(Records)
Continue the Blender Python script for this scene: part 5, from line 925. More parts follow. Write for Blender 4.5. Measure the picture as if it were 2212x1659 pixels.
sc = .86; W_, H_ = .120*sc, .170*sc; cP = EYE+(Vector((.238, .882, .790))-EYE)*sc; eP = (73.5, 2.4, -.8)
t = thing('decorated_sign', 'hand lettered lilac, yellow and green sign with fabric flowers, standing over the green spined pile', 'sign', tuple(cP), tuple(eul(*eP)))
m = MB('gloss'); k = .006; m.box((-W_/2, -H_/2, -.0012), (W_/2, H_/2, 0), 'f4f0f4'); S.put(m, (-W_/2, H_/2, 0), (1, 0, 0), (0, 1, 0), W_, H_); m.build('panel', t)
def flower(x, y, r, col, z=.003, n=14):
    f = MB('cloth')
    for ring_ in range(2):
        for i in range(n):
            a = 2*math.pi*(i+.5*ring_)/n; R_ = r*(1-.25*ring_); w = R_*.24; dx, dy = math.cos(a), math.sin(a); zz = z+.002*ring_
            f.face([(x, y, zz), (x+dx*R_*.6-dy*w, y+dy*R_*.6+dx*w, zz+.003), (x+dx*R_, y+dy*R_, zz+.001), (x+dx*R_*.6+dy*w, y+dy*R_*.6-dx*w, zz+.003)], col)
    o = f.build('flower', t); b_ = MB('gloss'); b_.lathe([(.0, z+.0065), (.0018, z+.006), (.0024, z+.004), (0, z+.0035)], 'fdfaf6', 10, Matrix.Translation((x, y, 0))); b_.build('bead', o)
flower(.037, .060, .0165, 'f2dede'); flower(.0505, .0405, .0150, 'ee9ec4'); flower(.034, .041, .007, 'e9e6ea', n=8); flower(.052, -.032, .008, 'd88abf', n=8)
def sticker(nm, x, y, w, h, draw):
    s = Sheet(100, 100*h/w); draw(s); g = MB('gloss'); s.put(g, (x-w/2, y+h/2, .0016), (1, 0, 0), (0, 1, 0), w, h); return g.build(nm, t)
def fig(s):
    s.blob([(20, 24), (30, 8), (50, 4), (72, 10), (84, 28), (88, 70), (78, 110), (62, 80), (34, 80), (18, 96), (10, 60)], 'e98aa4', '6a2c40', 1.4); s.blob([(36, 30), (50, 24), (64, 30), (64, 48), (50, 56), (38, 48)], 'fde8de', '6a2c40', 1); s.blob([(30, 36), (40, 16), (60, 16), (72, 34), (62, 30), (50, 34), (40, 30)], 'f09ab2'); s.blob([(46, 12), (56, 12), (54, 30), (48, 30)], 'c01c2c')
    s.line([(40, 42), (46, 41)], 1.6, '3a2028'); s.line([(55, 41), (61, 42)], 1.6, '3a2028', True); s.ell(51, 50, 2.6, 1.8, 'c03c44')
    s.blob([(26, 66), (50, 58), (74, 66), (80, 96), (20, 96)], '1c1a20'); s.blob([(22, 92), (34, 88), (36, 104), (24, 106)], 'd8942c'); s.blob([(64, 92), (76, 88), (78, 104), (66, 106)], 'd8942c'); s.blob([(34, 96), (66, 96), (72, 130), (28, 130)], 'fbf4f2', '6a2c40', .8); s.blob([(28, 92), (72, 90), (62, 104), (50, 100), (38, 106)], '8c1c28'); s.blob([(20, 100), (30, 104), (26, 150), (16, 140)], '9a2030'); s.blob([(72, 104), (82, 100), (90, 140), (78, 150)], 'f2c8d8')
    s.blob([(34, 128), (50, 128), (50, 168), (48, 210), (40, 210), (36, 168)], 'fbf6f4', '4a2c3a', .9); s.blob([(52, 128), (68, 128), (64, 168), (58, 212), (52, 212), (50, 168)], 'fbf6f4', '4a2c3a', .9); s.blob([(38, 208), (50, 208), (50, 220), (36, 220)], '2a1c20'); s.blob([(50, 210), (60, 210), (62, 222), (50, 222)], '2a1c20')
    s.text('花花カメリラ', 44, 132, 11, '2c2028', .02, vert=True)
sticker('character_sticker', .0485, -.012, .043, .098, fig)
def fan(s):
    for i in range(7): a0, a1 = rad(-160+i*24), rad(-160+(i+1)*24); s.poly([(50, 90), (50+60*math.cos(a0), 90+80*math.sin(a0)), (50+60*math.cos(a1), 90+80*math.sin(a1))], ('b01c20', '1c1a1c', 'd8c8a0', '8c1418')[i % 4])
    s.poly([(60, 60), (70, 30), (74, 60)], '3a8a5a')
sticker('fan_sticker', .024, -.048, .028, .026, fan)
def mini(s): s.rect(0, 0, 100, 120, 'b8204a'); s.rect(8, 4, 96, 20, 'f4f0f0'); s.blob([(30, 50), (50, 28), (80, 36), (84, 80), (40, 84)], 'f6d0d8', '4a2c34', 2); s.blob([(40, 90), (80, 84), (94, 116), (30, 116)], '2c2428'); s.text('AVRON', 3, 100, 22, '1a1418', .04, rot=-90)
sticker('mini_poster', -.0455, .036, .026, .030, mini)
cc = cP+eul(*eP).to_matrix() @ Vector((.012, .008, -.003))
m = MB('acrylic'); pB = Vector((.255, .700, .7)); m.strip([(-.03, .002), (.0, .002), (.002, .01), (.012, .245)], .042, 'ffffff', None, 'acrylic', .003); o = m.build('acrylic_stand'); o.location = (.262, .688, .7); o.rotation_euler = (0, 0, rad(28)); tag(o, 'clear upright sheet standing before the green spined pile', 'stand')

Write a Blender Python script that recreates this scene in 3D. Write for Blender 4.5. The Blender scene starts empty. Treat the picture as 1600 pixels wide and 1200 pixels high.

**Work required**:
Repeat the material above exactly.

**Output below**:
Continue the Blender Python script for this scene: part 5, from line 925. More parts follow. Write for Blender 4.5. Measure the picture as if it were 2212x1659 pixels.
sc = .86; W_, H_ = .120*sc, .170*sc; cP = EYE+(Vector((.238, .882, .790))-EYE)*sc; eP = (73.5, 2.4, -.8)
t = thing('decorated_sign', 'hand lettered lilac, yellow and green sign with fabric flowers, standing over the green spined pile', 'sign', tuple(cP), tuple(eul(*eP)))
m = MB('gloss'); k = .006; m.box((-W_/2, -H_/2, -.0012), (W_/2, H_/2, 0), 'f4f0f4'); S.put(m, (-W_/2, H_/2, 0), (1, 0, 0), (0, 1, 0), W_, H_); m.build('panel', t)
def flower(x, y, r, col, z=.003, n=14):
    f = MB('cloth')
    for ring_ in range(2):
        for i in range(n):
            a = 2*math.pi*(i+.5*ring_)/n; R_ = r*(1-.25*ring_); w = R_*.24; dx, dy = math.cos(a), math.sin(a); zz = z+.002*ring_
            f.face([(x, y, zz), (x+dx*R_*.6-dy*w, y+dy*R_*.6+dx*w, zz+.003), (x+dx*R_, y+dy*R_, zz+.001), (x+dx*R_*.6+dy*w, y+dy*R_*.6-dx*w, zz+.003)], col)
    o = f.build('flower', t); b_ = MB('gloss'); b_.lathe([(.0, z+.0065), (.0018, z+.006), (.0024, z+.004), (0, z+.0035)], 'fdfaf6', 10, Matrix.Translation((x, y, 0))); b_.build('bead', o)
flower(.037, .060, .0165, 'f2dede'); flower(.0505, .0405, .0150, 'ee9ec4'); flower(.034, .041, .007, 'e9e6ea', n=8); flower(.052, -.032, .008, 'd88abf', n=8)
def sticker(nm, x, y, w, h, draw):
    s = Sheet(100, 100*h/w); draw(s); g = MB('gloss'); s.put(g, (x-w/2, y+h/2, .0016), (1, 0, 0), (0, 1, 0), w, h); return g.build(nm, t)
def fig(s):
    s.blob([(20, 24), (30, 8), (50, 4), (72, 10), (84, 28), (88, 70), (78, 110), (62, 80), (34, 80), (18, 96), (10, 60)], 'e98aa4', '6a2c40', 1.4); s.blob([(36, 30), (50, 24), (64, 30), (64, 48), (50, 56), (38, 48)], 'fde8de', '6a2c40', 1); s.blob([(30, 36), (40, 16), (60, 16), (72, 34), (62, 30), (50, 34), (40, 30)], 'f09ab2'); s.blob([(46, 12), (56, 12), (54, 30), (48, 30)], 'c01c2c')
    s.line([(40, 42), (46, 41)], 1.6, '3a2028'); s.line([(55, 41), (61, 42)], 1.6, '3a2028', True); s.ell(51, 50, 2.6, 1.8, 'c03c44')
    s.blob([(26, 66), (50, 58), (74, 66), (80, 96), (20, 96)], '1c1a20'); s.blob([(22, 92), (34, 88), (36, 104), (24, 106)], 'd8942c'); s.blob([(64, 92), (76, 88), (78, 104), (66, 106)], 'd8942c'); s.blob([(34, 96), (66, 96), (72, 130), (28, 130)], 'fbf4f2', '6a2c40', .8); s.blob([(28, 92), (72, 90), (62, 104), (50, 100), (38, 106)], '8c1c28'); s.blob([(20, 100), (30, 104), (26, 150), (16, 140)], '9a2030'); s.blob([(72, 104), (82, 100), (90, 140), (78, 150)], 'f2c8d8')
    s.blob([(34, 128), (50, 128), (50, 168), (48, 210), (40, 210), (36, 168)], 'fbf6f4', '4a2c3a', .9); s.blob([(52, 128), (68, 128), (64, 168), (58, 212), (52, 212), (50, 168)], 'fbf6f4', '4a2c3a', .9); s.blob([(38, 208), (50, 208), (50, 220), (36, 220)], '2a1c20'); s.blob([(50, 210), (60, 210), (62, 222), (50, 222)], '2a1c20')
    s.text('花花カメリラ', 44, 132, 11, '2c2028', .02, vert=True)
sticker('character_sticker', .0485, -.012, .043, .098, fig)
def fan(s):
    for i in range(7): a0, a1 = rad(-160+i*24), rad(-160+(i+1)*24); s.poly([(50, 90), (50+60*math.cos(a0), 90+80*math.sin(a0)), (50+60*math.cos(a1), 90+80*math.sin(a1))], ('b01c20', '1c1a1c', 'd8c8a0', '8c1418')[i % 4])
    s.poly([(60, 60), (70, 30), (74, 60)], '3a8a5a')
sticker('fan_sticker', .024, -.048, .028, .026, fan)
def mini(s): s.rect(0, 0, 100, 120, 'b8204a'); s.rect(8, 4, 96, 20, 'f4f0f0'); s.blob([(30, 50), (50, 28), (80, 36), (84, 80), (40, 84)], 'f6d0d8', '4a2c34', 2); s.blob([(40, 90), (80, 84), (94, 116), (30, 116)], '2c2428'); s.text('AVRON', 3, 100, 22, '1a1418', .04, rot=-90)
sticker('mini_poster', -.0455, .036, .026, .030, mini)
cc = cP+eul(*eP).to_matrix() @ Vector((.012, .008, -.003))
m = MB('acrylic'); pB = Vector((.255, .700, .7)); m.strip([(-.03, .002), (.0, .002), (.002, .01), (.012, .245)], .042, 'ffffff', None, 'acrylic', .003); o = m.build('acrylic_stand'); o.location = (.262, .688, .7); o.rotation_euler = (0, 0, rad(28)); tag(o, 'clear upright sheet standing before the green spined pile', 'stand')

Write a Blender Python script that recreates this scene in 3D. Write for Blender 4.5. The Blender scene starts empty. Treat the picture as 1600 pixels wide and 1200 pixels high.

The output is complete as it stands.